Asda’s new vegan burgers are filled with dairy-free cheddar | @thomasdietschmannfood

The new quarter pounders are Asda’s latest foray into plant-based food but not the first. The supermarket chain has been steadily increasing its vegan options to cater to demand.

Earlier this year, Asda introduced a vegan cheese and onion focaccia. The bread is gluten-free and is topped with dairy-free red Leicester and caramelized red onions.

Cheesy vegan flatbread pizzas also joined Asda’s store shelves, as did vegan bacon-flavoured fries, unicorn-shaped crumpets, and a vegan version of the popular British biscuit, Custard Creams.

The major supermarket chain recently became one of the first to stock cans of banana blossom, an ingredient derived from the banana tree which is increasingly becoming a popular ingredient in vegan fish.

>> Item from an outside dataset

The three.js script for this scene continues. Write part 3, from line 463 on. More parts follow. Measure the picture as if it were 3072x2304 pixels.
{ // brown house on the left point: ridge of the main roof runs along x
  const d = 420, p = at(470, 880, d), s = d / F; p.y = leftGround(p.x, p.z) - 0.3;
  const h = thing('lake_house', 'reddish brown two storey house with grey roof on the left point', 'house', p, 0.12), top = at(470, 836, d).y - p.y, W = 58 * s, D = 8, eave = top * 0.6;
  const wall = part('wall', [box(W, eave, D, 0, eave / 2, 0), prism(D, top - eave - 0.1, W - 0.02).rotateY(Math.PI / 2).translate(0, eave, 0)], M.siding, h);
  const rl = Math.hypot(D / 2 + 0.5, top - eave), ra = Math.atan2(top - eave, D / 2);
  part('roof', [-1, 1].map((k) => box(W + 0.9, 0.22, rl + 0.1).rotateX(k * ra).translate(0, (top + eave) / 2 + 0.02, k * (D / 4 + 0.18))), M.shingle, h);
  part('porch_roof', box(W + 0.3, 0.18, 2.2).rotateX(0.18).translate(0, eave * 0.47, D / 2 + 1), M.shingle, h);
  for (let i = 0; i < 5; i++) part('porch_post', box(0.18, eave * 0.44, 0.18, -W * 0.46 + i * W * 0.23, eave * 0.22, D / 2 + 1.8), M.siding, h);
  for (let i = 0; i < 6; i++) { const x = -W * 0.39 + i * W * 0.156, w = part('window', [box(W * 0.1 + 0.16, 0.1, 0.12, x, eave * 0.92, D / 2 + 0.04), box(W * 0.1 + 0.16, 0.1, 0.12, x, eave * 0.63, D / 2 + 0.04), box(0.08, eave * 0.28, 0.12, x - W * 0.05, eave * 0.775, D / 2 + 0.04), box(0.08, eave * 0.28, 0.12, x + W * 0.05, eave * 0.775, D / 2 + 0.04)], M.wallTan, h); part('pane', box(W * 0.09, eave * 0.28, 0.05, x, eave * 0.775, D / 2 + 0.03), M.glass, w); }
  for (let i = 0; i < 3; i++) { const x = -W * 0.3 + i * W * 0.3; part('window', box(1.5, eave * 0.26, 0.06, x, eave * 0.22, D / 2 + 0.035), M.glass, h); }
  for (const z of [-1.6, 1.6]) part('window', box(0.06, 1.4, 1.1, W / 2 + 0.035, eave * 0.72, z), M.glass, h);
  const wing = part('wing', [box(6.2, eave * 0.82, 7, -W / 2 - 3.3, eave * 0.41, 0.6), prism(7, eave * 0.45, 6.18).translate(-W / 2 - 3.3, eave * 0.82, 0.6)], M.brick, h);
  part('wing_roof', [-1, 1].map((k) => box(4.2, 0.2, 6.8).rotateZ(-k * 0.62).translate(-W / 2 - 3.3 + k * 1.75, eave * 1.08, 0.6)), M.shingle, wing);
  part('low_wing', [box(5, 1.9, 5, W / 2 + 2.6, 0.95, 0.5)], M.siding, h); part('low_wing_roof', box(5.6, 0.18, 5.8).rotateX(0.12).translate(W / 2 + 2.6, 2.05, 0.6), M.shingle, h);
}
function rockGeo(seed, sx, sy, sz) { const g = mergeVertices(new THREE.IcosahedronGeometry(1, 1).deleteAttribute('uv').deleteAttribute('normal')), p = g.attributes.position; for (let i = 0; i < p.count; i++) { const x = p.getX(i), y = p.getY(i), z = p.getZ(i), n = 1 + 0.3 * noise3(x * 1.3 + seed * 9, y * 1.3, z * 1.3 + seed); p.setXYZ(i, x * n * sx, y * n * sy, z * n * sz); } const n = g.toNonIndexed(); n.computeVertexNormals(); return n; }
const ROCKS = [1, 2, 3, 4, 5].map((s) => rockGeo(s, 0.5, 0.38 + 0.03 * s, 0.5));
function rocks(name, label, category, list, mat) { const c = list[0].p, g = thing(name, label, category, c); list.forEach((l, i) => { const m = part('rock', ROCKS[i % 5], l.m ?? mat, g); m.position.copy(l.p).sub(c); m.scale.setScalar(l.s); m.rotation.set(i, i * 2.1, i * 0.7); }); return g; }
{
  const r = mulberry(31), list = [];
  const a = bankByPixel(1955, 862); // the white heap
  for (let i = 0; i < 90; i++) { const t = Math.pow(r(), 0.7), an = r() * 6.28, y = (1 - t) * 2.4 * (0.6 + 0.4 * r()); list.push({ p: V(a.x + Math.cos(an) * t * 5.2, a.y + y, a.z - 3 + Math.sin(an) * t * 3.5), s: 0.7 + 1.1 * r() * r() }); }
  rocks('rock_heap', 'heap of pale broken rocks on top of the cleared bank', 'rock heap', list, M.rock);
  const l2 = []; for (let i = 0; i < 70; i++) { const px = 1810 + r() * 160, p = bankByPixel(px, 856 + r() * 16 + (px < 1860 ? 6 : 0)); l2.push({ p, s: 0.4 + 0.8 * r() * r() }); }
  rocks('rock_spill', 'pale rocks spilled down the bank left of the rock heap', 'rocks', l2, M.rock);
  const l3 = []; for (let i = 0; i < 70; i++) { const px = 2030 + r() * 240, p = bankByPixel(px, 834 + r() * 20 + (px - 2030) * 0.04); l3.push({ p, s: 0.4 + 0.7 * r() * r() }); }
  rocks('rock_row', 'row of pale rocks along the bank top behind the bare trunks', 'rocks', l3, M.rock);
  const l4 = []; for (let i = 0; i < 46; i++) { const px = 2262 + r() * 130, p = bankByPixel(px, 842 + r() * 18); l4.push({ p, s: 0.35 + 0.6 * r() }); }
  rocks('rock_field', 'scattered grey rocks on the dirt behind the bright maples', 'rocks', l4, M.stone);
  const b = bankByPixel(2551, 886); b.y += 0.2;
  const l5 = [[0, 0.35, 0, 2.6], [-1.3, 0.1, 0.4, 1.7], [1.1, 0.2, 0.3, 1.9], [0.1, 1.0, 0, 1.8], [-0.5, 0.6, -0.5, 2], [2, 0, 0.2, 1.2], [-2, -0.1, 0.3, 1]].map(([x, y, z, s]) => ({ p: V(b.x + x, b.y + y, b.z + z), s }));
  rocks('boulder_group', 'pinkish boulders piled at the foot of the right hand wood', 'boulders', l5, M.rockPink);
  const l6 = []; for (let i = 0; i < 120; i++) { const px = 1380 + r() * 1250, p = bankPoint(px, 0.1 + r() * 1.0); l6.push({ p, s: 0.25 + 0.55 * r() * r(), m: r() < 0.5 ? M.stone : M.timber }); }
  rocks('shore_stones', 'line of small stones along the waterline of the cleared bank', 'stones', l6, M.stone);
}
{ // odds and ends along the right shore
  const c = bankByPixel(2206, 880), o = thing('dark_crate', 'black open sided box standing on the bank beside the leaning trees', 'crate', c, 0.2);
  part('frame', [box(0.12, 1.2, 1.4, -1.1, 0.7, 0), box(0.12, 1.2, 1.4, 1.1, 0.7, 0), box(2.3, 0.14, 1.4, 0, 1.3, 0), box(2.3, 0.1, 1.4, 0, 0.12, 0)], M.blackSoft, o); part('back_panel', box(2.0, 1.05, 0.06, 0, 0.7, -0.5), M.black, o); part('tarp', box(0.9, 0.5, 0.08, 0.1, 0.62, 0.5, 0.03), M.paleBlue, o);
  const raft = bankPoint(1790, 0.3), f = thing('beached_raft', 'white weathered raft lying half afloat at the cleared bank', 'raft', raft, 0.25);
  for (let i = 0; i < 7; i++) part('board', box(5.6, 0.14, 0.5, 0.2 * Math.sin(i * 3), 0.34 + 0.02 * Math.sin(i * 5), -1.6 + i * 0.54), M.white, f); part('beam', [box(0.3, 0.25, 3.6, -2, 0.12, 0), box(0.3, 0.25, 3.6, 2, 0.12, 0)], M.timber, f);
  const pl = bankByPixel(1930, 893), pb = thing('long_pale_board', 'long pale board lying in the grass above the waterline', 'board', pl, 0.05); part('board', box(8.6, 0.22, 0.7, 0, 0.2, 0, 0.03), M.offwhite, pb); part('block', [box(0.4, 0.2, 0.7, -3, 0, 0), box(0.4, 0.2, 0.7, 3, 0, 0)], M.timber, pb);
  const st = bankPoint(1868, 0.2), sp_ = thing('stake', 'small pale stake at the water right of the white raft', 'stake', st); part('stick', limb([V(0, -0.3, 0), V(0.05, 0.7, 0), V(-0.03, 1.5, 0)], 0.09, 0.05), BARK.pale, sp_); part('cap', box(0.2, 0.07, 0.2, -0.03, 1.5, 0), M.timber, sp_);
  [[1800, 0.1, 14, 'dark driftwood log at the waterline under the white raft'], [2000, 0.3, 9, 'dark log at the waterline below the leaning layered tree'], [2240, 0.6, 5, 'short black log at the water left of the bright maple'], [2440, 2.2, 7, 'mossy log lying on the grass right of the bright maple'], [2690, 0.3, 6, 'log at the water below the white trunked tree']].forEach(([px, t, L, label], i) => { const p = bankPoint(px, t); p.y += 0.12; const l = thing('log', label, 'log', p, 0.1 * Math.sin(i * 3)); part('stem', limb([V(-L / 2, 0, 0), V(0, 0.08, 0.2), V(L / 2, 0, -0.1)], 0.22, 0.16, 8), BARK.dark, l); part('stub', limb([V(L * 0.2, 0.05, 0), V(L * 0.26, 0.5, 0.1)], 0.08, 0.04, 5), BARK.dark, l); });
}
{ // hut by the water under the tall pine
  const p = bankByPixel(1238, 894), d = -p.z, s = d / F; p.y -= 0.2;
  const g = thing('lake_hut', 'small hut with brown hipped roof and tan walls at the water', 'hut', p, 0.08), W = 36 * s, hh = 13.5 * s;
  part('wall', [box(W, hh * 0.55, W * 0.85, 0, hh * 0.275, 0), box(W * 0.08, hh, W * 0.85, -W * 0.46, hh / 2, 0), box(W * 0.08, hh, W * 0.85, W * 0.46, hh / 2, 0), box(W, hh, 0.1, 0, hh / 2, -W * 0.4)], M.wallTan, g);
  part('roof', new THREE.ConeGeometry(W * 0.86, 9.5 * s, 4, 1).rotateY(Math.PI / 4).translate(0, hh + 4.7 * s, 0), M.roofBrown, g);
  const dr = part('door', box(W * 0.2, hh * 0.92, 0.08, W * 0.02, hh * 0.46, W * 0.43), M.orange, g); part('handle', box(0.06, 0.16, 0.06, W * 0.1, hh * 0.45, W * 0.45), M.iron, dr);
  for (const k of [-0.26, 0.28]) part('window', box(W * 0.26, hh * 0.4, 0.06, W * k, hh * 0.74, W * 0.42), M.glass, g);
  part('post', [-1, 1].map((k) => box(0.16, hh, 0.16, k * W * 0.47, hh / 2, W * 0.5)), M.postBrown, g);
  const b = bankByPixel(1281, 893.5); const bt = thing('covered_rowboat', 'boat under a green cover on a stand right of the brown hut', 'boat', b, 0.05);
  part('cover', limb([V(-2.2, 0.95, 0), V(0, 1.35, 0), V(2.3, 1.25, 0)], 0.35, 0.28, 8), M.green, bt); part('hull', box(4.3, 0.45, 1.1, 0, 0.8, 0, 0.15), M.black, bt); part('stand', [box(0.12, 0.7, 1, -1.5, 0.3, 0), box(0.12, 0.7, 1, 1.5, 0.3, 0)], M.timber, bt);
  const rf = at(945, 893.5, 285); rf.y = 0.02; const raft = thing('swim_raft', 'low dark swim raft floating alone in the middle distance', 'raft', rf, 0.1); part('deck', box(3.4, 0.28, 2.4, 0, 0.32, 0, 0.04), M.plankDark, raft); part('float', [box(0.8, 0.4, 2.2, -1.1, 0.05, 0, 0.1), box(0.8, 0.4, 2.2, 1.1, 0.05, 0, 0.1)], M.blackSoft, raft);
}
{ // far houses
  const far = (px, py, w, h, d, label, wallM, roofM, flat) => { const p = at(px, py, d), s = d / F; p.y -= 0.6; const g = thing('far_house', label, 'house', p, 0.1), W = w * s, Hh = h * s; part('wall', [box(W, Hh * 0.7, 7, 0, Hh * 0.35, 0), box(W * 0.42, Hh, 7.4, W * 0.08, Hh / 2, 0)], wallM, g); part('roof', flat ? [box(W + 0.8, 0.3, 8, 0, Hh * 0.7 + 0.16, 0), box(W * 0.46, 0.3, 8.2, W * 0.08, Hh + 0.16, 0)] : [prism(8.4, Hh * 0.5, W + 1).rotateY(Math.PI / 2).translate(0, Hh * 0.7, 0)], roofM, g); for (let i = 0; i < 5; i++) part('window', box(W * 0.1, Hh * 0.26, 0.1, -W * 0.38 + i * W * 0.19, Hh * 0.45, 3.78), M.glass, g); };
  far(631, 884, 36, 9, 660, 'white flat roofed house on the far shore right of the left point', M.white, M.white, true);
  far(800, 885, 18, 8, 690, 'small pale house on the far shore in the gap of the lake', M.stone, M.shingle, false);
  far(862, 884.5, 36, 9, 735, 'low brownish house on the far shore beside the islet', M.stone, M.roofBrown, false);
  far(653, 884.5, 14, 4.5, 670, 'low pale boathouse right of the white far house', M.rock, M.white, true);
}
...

Asda Introduces Vegan Sections

Asda recently introduced a dedicated vegan section in its stores. The clearly labelled vegan fridges are found beside the vegetarian ones, rather than combining the two under the vegetarian name. The move aligns with the growing popularity of veganism in the UK. Recent research from consumer brand services business Ceuta Group found that the number of people researching vegan products online has increased by 469 percent.

Waitrose was the first major supermarket chain to install a dedicated vegan section. The company made the move after it released 50 new plant-based products. Vegan and vegetarian buyer for Waitrose Chloe Graves said the change was inspired by demand. “Our current selection of [vegan] products has been selling really well week after week. With requests for more choice coming from our customers and partners, we could clearly see there was an appetite to have more vegetarian and vegan options in our shops,” she explained.

Fellow supermarket chain Iceland also announced plans to introduce a vegan section in its stores following the “phenomenal” success of its own-brand vegan beef burgers.